Nadal has avoided hard surfaces as he has tried to rest his left knee that has been afflicted with tendinitis.

After a tentative comeback at two clay court tournaments where the ground is more forgiving, Nadal made his debut at Indian Wells a winning one.

Nadal nervously fell behind 20-year-old American Ryan Harrison in the first set, then the fifth-seeded Spaniard came back to win 7-6 (3), 6-2.

Nadal had white tape wrapped below his left knee and he fell quickly behind Harrison 4-1 in the first set. But just as quickly, Nadal, hitting harder and harder, began pounding his ground strokes into dark corners where Harrison could not reach.

“It was OK,” Nadal said. “I am very happy.”

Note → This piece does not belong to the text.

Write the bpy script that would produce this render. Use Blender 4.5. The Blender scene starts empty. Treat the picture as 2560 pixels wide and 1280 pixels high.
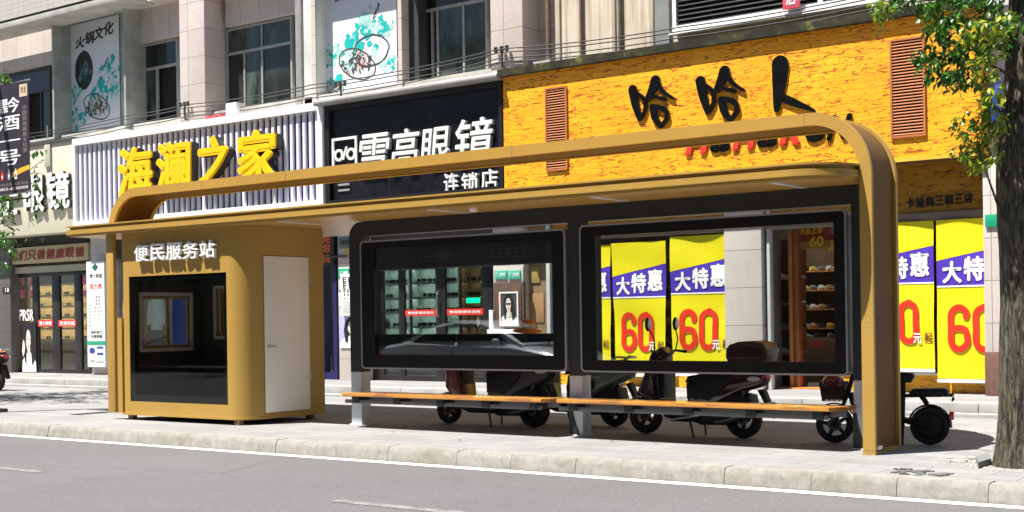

Harrison said that after he jumped into the lead, Nadal began finding the range, first with passing shots.

“I was throwing him off rhythm a little bit,” Harrison said. “Then he started passing better.”

In Saturday’s final match, Urszula Radwanska upset 15th-seeded American Sloane Stephens 6-3, 6-4.

Earlier in the day, Roger Federer had been a perfect antidote to another American, John Isner.

Whether a fan of Isner’s one (big)-note tennis or not, it was frustrating to see 15th-seeded Isner, who was a finalist at Indian Wells last year, swat forehands into the net, backhands into the desert and watch his shoulders slump lower and lower after every shot.

So it was a brilliant bit of scheduling to have defending champion and second-seeded Federer follow Isner onto Stadium 1.

After Isner’s emotionless 6-7 (6), 6-3, 6-4 upset loss to 32-year-old, 98th-ranked Lleyton Hewitt, Federer came out and played tennis both precise and elegant; both hard-hitting and delicate.

Federer, 31, had little trouble eliminating 43rd-ranked Denis Istomin of Uzbekistan, 6-2, 6-3.

It was a moment to catch a tennis breath in the middle of a jampacked schedule that included fourth-seeded David Ferrer losing to big-serving South African Kevin Anderson, 3-6, 6-4, 6-3; upcoming young American Jamie Hampton upsetting 20th-seeded Su-Wei Hsieh of Taiwan, 6-3, 6-3; and top-seeded and defending women’s champion Victoria Azarenka advancing past former top-five player Daniela Hantuchova, 6-4, 6-1, even though Azarenka was playing with crisscrossed black tape on her lower left leg.

Istomin played with sunglasses on even though it was mostly cloudy late in the afternoon on the big Stadium 1 court. Maybe he didn’t want to really see the sweet beauty of Federer’s game.

But this second-round match was only about watching Federer place tennis balls in corners and on lines, as if he was just dropping them with his gentle hands and not walloping them with a tennis racket.

“It felt good from the start and I was able to maintain that level of play,” said Federer, who will next play Ivan Dodig of Croatia. Dodig had never won a match at Indian Wells before. Now he’s won two and will have a chance against a man who has won this tournament four times including last year.

Hewitt won this tournament in 2003, a decade ago but now the Australian mostly seems to be hanging on even though he has a U.S. Open and a Wimbledon title to his credit. But he’s had five surgeries over the last four years, and Hewitt is barely inside the top 100 in the world.